Gli ultimi dati Istat sul rallentamento della crescita economica italiana chiudono il cerchio sul panorama asfittico in cui stiamo vivendo. I dati del secondo trimestre 2015 indicano un +0.2% del Pil, che rischia di essere lontano dall’obiettivo governativo di una crescita annuale dello 0.7%. I dati al di sotto delle attese riguardano anche le due principali potenze continentali e danno il senso del quadro generale: la Germania aumenta il prodotto interno per un modesto 0.4%, la Francia è tornata a una crescita zero.

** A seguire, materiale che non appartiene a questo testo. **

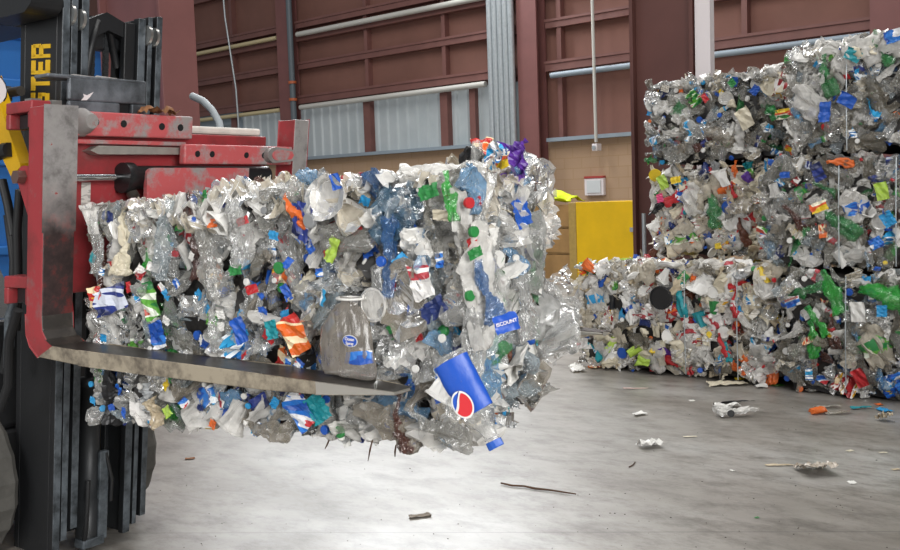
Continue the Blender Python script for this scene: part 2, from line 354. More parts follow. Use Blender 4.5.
def m_shank():
    m, nt, b = _new('fork_shank_steel'); v = objvec(nt, rnd=False); n = noise(nt, v, 16., 7, .7); n2 = noise(nt, v, 3.5, 5, .6)
    sx = nt.nodes.new('ShaderNodeSeparateXYZ'); nt.links.new(v, sx.inputs[0])
    ad = nt.nodes.new('ShaderNodeMath'); ad.operation = 'MULTIPLY_ADD'; ad.inputs[1].default_value = .35; nt.links.new(n2, ad.inputs[0]); nt.links.new(sx.outputs['Z'], ad.inputs[2])
    base = ramp(nt, n, [(.30, rgb('#6f6b69')), (.5, rgb('#9b9795')), (.655, rgb('#a5a19e')), (.67, rgb('#a84a48'))])
    grime = ramp(nt, n, [(.3, rgb('#2b2423')), (.5, rgb('#433433')), (.62, rgb('#6e3331'))])
    mx = nt.nodes.new('ShaderNodeMix'); mx.data_type = 'RGBA'; nt.links.new(ramp(nt, ad.outputs[0], [(.0, (0, 0, 0, 1)), (1., (1, 1, 1, 1))]), mx.inputs['Factor'])
    mr = nt.nodes.new('ShaderNodeMapRange'); mr.inputs['From Min'].default_value = 1.45; mr.inputs['From Max'].default_value = 1.62; nt.links.new(ad.outputs[0], mr.inputs['Value']); nt.links.new(mr.outputs[0], mx.inputs['Factor'])
    nt.links.new(grime, mx.inputs['A']); nt.links.new(base, mx.inputs['B']); nt.links.new(mx.outputs['Result'], b.inputs['Base Color']); b.inputs['Roughness'].default_value = .42; b.inputs['Metallic'].default_value = .25
    return m
shank = m_shank()
dkst = mat_worn('dark_fork_steel', '#37332f', '#6d675f', .5, .75, 11., .35, .6, '#241f1e')
edge = mat_worn('fork_edge', '#a39885', '#6f665a', .45, .65, 15., .5, .3)
black = mat('black_enamel', '#1d1e20', .42, var=.15, vs=5., bmp=.1); blk2 = mat('black_mast', '#2b2d2f', .45, .2, var=.25, vs=9.)
grey = mat_worn('grey_plate', '#6f747a', '#4e5256', .4, .65, 6., .4, .5)
greyr = mat_worn('mast_flange', '#5d646a', '#33373a', .42, .66, 12., .4, .5)
chrome = mat('chrome_rod', '#d9dcde', .12, 1.); silver = mat('roller_steel', '#b9b8b4', .3, .9)
rubber = mat('tyre_rubber', '#5a5854', .9, spec=.2, var=.25, vs=7., bmp=.5, bs=30.)
hosem = mat('black_hose', '#17181a', .5); yelh = mat('truck_yellow', '#d8a80c', .4, var=.08)
bolt = mat('dull_bolt', '#8a7068', .4, .8); white_s = mat_print('sticker_print', ['#cfc9c2', '#a7a19b', '#ddd9d3'], 60., .6)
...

In Europa continuano a non vedersi vere e proprie locomotive, se non nelle scelte di politica economica basate su rigore finanziario e austerità, e buona parte dei vagoni continua ad arrangiarsi in un contesto di sostanziale stagnazione intorno allo zerovirgolaqualcosa. Eppure non sono solo le rigidità di bilancio a non produrre gli effetti attesi, ma neppure alcuni fattori ritenuti particolarmente vantaggiosi per le economie europee, quali il calo dei prezzi delle materie prime e la diminuzione del valore dell’euro, conseguenza della moneta facile immessa con il cosiddetto quantitative easing. Secondo la logica mercantilista a guida tedesca proprio queste dovrebbero essere le ricette per la ripresa, invece sempre nuovi fattori destabilizzanti costringono a rimandare un’inversione di tendenza compiuta.

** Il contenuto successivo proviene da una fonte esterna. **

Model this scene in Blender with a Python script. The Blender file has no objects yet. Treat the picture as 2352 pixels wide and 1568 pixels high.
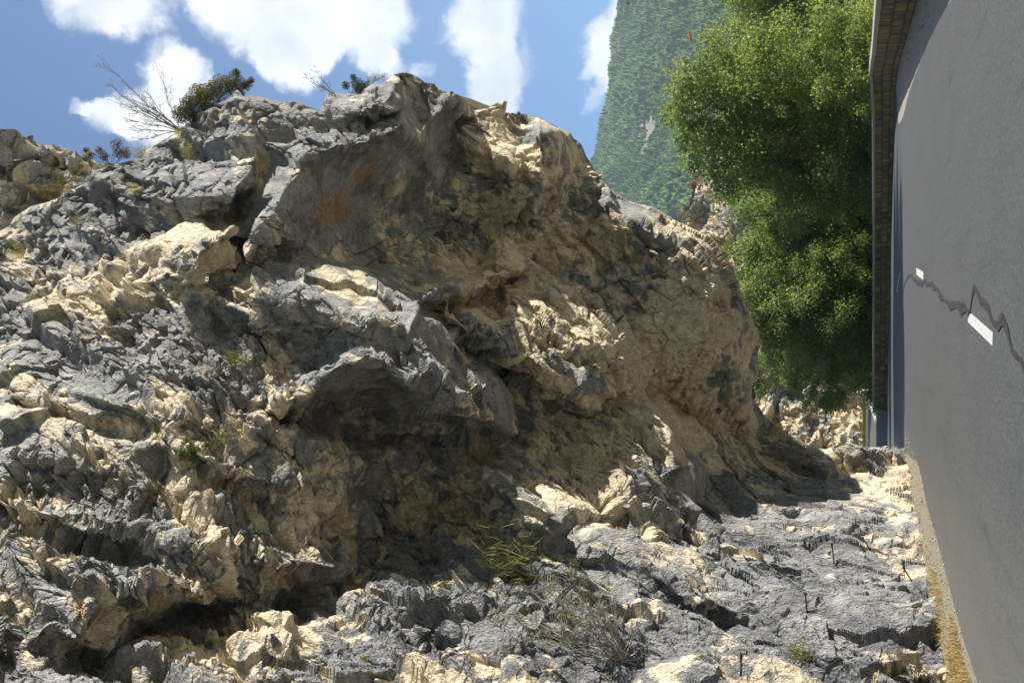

Ieri la crisi greca, oggi gli affanni delle economie emergenti. Raramente si mette in evidenza come il contesto generale resti così fragile da soffrire qualsiasi elemento negativo e come i problemi di ordine strutturale non siano stati ancora risolti. È sufficiente riflettere sui dati che inchiodano l’Italia. Non si tratta di mettere o meno in evidenza lo zerovirgolaqualcosa in più, ma di comprendere come tale modesto rimbalzo avvenga dopo una contrazione durata sostanzialmente sette lunghi anni, con un crollo del Pil superiore a 10 punti percentuali e che Confindustria ha paragonato ai danni provocati da una guerra. Per recuperare i livelli precedenti si ipotizza tassi di crescita straordinari e al contempo inverosimili per il prossimo decennio. Il ritorno all’attuale modestissima crescita appare in concomitanza con un progressivo aumento del debito pubblico, che dall’inizio del 2014 alla metà del 2015 è passato in termini assoluti da 2.089 a 2.203 miliardi di euro, cioè dal 128 al 135% circa del Pil. Un dato corrispondente alle tendenze globali descritte dalla società Mc Kinsley che indica nel travaso dai debiti privati a quelli pubblici una delle operazioni finanziarie in corso. Un travaso nato per salvare i debiti privati, ma anche il risultato di una trasformazione nelle proporzioni tra debito privato e pubblico causata, perlomeno nei paesi occidentali, proprio dalla crisi. Il contesto di incertezza, infatti, ha ridotto consumi e indebitamento.

Una recente ricerca della Cgia di Mestre racconta di come in Italia vi siano stati «meno acquisti, meno investimenti e più risparmi» a partire dal 2011. Tale tendenza è stata il frutto di un processo per rientrare dai debiti, contrarne di meno e risparmiare in maniera più consistente. Quest’ultimo aspetto va sottolineato, poiché a fronte di anni di riduzione dei redditi complessivi i risparmi sono aumentati del 15.8%, con i depositi bancari che sono passati da 756 a 875 miliardi di euro. Le cause della riduzione dei debiti sono molteplici, dalla stretta creditizia alla diffusione dell’insicurezza sociale, ma gli effetti sembrano ricadere tutti sull’economia interna piuttosto che sulla finanza creativa. Il debito, poi, incide percentualmente di più sui nuclei più poveri, ma la contrazione in termini assoluti si registra nelle aree più ricche del paese, a conferma di una crisi che colpisce ovunque. Il debito resta così il principale motore dell’attuale economia, ma resta un motore ingolfato. Con buona pace delle sirene governative.